This is probably one of the biggest clichés that I hear from parents regarding how well their children are learning at the school I work at. There are so many factors at play here that blaming high school seems like just a cop out. Factors such as the following:

  1. Contact time (about 4.5 times the number of minutes in HS compared to college)

  2. Most courses involve students taking a course for an entire school year vs. the semesters/trimesters at a college

  3. Class sizes in colleges can involve packing students in lecture halls of hundreds of students with little room for collaboration with other students

  4. Teachers that know best practices better in HS compared to college (lecture and direct instruction vs. modern teaching methods).

  5. Vested interest in students at the HS level compared to many college professors that never really know their students

  6. Students all of a sudden living on their own for the first time upon entering college and the negative consequences for some students if they lack the habits or maturity needed to succeed on their own

  7. Students working to afford expensive college

  8. Support systems at the high school with lifelong friends, family, previous teachers that students have had, etc. not as accessible at a college

Colleges should step up to be more like high schools rather than blaming high schools for not preparing students for college. Being "thrown in the deep end" like some students are when they first go to college, seems more to blame than high school teachers not preparing their students.

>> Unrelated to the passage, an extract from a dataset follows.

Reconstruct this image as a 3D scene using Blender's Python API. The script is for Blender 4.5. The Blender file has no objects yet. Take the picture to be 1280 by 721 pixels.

Rather than blaming HS, we should be asking how college is prepared to help students succeed. Certainly, mimicking what college does at the high school level is not the answer. I do not know many high school students that would succeed if we taught them like college professors taught.

Am I missing any other factors of why a student might not do well in college despite their high school experience? I would love to hear the thoughts of others.

I say all of this as a high school teacher myself, but also an adjunct professor at a community college.